Magic is powerful, magic can do almost anything or at least this is what commoners think about it.
Thech is powerful, with tech you can do almost anything or at least this is what commoners think about it, if you cannot do it now perhaps you will be able to do it in the futures, or your sons will.

Magic is difficult, you have to devote your entire life to it to master one aspect of its powers. Tech is difficult, you have to study your entire life to master one disicpline and keep up to date.

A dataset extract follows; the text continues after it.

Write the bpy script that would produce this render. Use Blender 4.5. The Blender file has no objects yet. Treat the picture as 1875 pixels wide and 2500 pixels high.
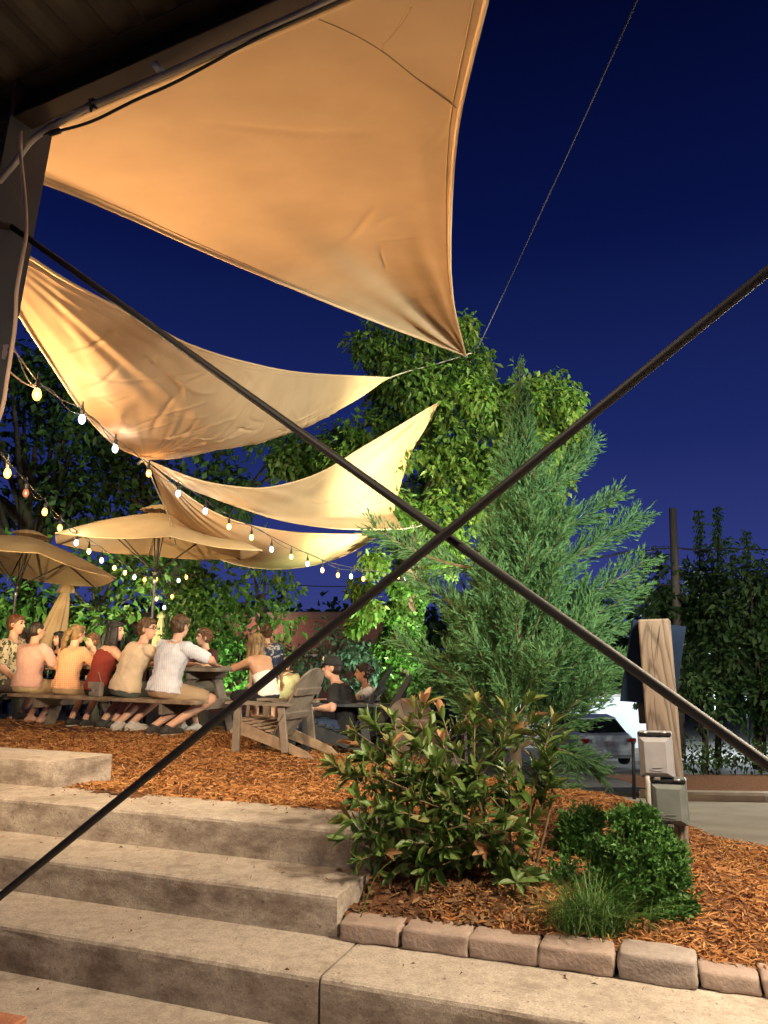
import bpy, bmesh, math, random
import numpy as np
from mathutils import Vector, Matrix

# ------------------------------------------------------------------ camera, sky, exposure
R = math.radians
EYE = 1.61
PITCH = 9.82
FPX = 1878.0
scene = bpy.context.scene
col = scene.collection
cam_d = bpy.data.cameras.new('camera')
cam = bpy.data.objects.new('camera', cam_d)
col.objects.link(cam)
cam.location = (0, 0, EYE)
cam.rotation_euler = (R(90 + PITCH), 0, 0)
cam_d.sensor_fit = 'VERTICAL'
cam_d.sensor_height = 36.0
cam_d.lens = 36.0 * FPX / 2500.0
cam_d.clip_start = 0.05
cam_d.clip_end = 600
scene.camera = cam

world = bpy.data.worlds.new('World')
scene.world = world
world.use_nodes = True
wn = world.node_tree
wn.nodes.clear()
w_out = wn.nodes.new('ShaderNodeOutputWorld')
w_bg = wn.nodes.new('ShaderNodeBackground')
w_sky = wn.nodes.new('ShaderNodeTexSky')
w_sky.sky_type = 'NISHITA'
w_sky.sun_disc = False
w_sky.sun_elevation = R(-1.5)          # the sun is down: a faint twilight under the town's night sky
w_sky.sun_rotation = R(200)
w_sky.dust_density = 0.0
w_sky.ozone_density = 6.0
w_tc = wn.nodes.new('ShaderNodeTexCoord')
w_sep = wn.nodes.new('ShaderNodeSeparateXYZ')
w_ramp = wn.nodes.new('ShaderNodeValToRGB')
wn.links.new(w_tc.outputs['Generated'], w_sep.inputs['Vector'])
wn.links.new(w_sep.outputs['Z'], w_ramp.inputs['Fac'])
for i_, (pos_, c_) in enumerate(((0.0, (.034, .044, .180)), (.09, (.024, .034, .160)), (.25, (.0085, .0165, .100)), (.48, (.0020, .0052, .046)), (.68, (.0005, .0017, .0165)), (1.0, (.0002, .0008, .009)))):
    e_ = w_ramp.color_ramp.elements[i_] if i_ < 2 else w_ramp.color_ramp.elements.new(pos_)
    e_.position = pos_; e_.color = (*c_, 1)
w_add = wn.nodes.new('ShaderNodeMix'); w_add.data_type = 'RGBA'; w_add.blend_type = 'ADD'
w_add.inputs['Factor'].default_value = 0.01
wn.links.new(w_ramp.outputs['Color'], w_add.inputs['A'])
wn.links.new(w_sky.outputs['Color'], w_add.inputs['B'])
w_bg.inputs['Strength'].default_value = 1.0
wn.links.new(w_add.outputs['Result'], w_bg.inputs['Color'])
wn.links.new(w_bg.outputs['Background'], w_out.inputs['Surface'])

vs = scene.view_settings
vs.view_transform = 'Standard'
vs.look = 'None'
vs.exposure = 0.3
vs.gamma = 1.0
vs.use_curve_mapping = False
scene.cycles.use_denoising = True
scene.cycles.max_bounces = 6
scene.cycles.diffuse_bounces = 3
scene.cycles.glossy_bounces = 2
scene.cycles.transmission_bounces = 4
scene.cycles.transparent_max_bounces = 6
scene.cycles.sample_clamp_indirect = 4.0
scene.cycles.sample_clamp_direct = 0.0
scene.cycles.caustics_reflective = False
scene.cycles.caustics_refractive = False

rng = np.random.default_rng(7)
random.seed(7)
CP, SP = math.cos(R(PITCH)), math.sin(R(PITCH))

# ------------------------------------------------------------------ survey helpers: photo pixel -> place in metres
def ray(px, py):
    u = (px - 937.5) / FPX
    v = (1250.0 - py) / FPX
    return (u, CP - v * SP, SP + v * CP)

def at(px, py, Y):
    r = ray(px, py)
    t = Y / r[1]
    return Vector((r[0] * t, Y, EYE + r[2] * t))

def onz(px, py, z):
    r = ray(px, py)
    t = (z - EYE) / r[2]
    return Vector((r[0] * t, r[1] * t, z))

def unit(v):
    v = Vector(v)
    return v.normalized() if v.length > 1e-9 else Vector((0, 0, 1))

# step frame: a runs left and away along the step edges, b runs up the flight
SO = Vector((-0.229, 4.017, 0))
AV = Vector((-0.935, 0.354, 0)).normalized()
BV = Vector((0.354, 0.935, 0)).normalized()
def ab(a, b, z=0.0):
    p = SO + AV * a + BV * b
    return Vector((p.x, p.y, z))
def to_ab(x, y):
    dx, dy = x - SO.x, y - SO.y
    return dx * AV.x + dy * AV.y, dx * BV.x + dy * BV.y

# open wall of the building: w runs left and away along the wall, n points out of the building
WPHI = R(26.5)
WV = Vector((-math.cos(WPHI), math.sin(WPHI), 0))
NV = Vector((math.sin(WPHI), math.cos(WPHI), 0))
WD = 1.95
def onwall(px, py, off=0.0):
    r = ray(px, py)
    t = (WD + off) / (r[0] * NV.x + r[1] * NV.y)
    return Vector((r[0] * t, r[1] * t, EYE + r[2] * t))

# ------------------------------------------------------------------ terrain
def sstep(x, a, b):
    t = np.clip((np.asarray(x, float) - a) / (b - a), 0, 1)
    return t * t * (3 - 2 * t)

def hg(x, y):
    x = np.asarray(x, float); y = np.asarray(y, float)
    right = np.clip(-0.66 - 0.115 * (y - 11.7), -2.6, 0.25)
    left = 0.45 - 0.42 * sstep(y, 10.5, 13.0) - np.clip(0.06 * (y - 13), 0, 1.8)
    w = sstep(x, -2.0, 3.0)
    return right * w + left * (1 - w)

_cp = []
for a_ in (0.15, 0.6, 1.2, 2.0, 3.0, 4.5):
    p_ = ab(a_, 0.95); _cp.append((p_.x, p_.y, 0.60))
for a_, b_, z_ in ((-0.12, 0.95, .44), (-0.10, 0.55, .35), (-0.1, 0.15, .29), (-0.6, .15, .285), (-1.2, .15, .28), (-1.9, .15, .27), (-2.6, .15, .25), (-1.0, .6, .37), (-0.5, .6, .37)):
    p_ = ab(a_, b_); _cp.append((p_.x, p_.y, z_))
_cp += [(1.55, 4.4, .43), (2.2, 5.3, .30), (1.5, 6.2, .43), (.6, 6.5, .53), (0, 8, .50), (-1, 7.6, .58), (-1.6, 9, .60), (-.45, 8.7, .46), (-.1, 9.4, .38), (2, 10, -.7), (3, 11, -1.2), (4, 13, -1.6), (-5, 10, .62), (-3, 7, .63), (-6, 7, .66), (-3, 9.2, .61),
        (1.6, 8.0, .1), (3, 7.5, -.35), (4, 9, -.7), (1, 12, -.05), (-1, 12.5, .0), (-3, 12.6, .3), (-6, 12.6, .4), (2.6, 4.6, .22), (3.2, 6, -.05), (0.2, 10.2, .40), (-2, 8.2, .61), (-4, 8.6, .62)]
_cp = np.array(_cp)
def hm(x, y):
    x = np.atleast_1d(np.asarray(x, float)); y = np.atleast_1d(np.asarray(y, float))
    d2 = (x[:, None] - _cp[None, :, 0]) ** 2 + (y[:, None] - _cp[None, :, 1]) ** 2 + 0.03
    w = d2 ** -1.6
    z = (w * _cp[None, :, 2]).sum(1) / w.sum(1)
    z = z + 0.012 * np.sin(3.1 * x + 1.3 * y) * np.sin(2.3 * y - x) + 0.008 * np.sin(7 * x + 2) * np.sin(6 * y)
    return z
def gz(x, y):
    return float(max(hm(x, y)[0], hg(x, y)))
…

Magic is for few initiates organized in guilds, an elitarian organization of people who tend to influence the rest of the world with their powers and to keep closely the secret tomes of knowledge. Tech is understood by a few engineers hired by corporations, an elitarian organization of people who tend to influence the world with their products and defends his achievements with copiright and lawyers.

Magic in his highest form consumes the soul of the mage as it overthrows the very foundations of the natural world. Tech at its highest level poses serious moral dilemmas as it breaks the boundaries of what is right to do and what is possible to do.

Shall I go on? Mmm, better not, my point should be clear by now. Ok folks, thanks for your patience reading until now. That's it, I am not an engineer (nor a mage) so this blog will be about tech, geekeries, free software, toys and stuff like that... but with a pronounced man 1.0 flavour. Enjoy!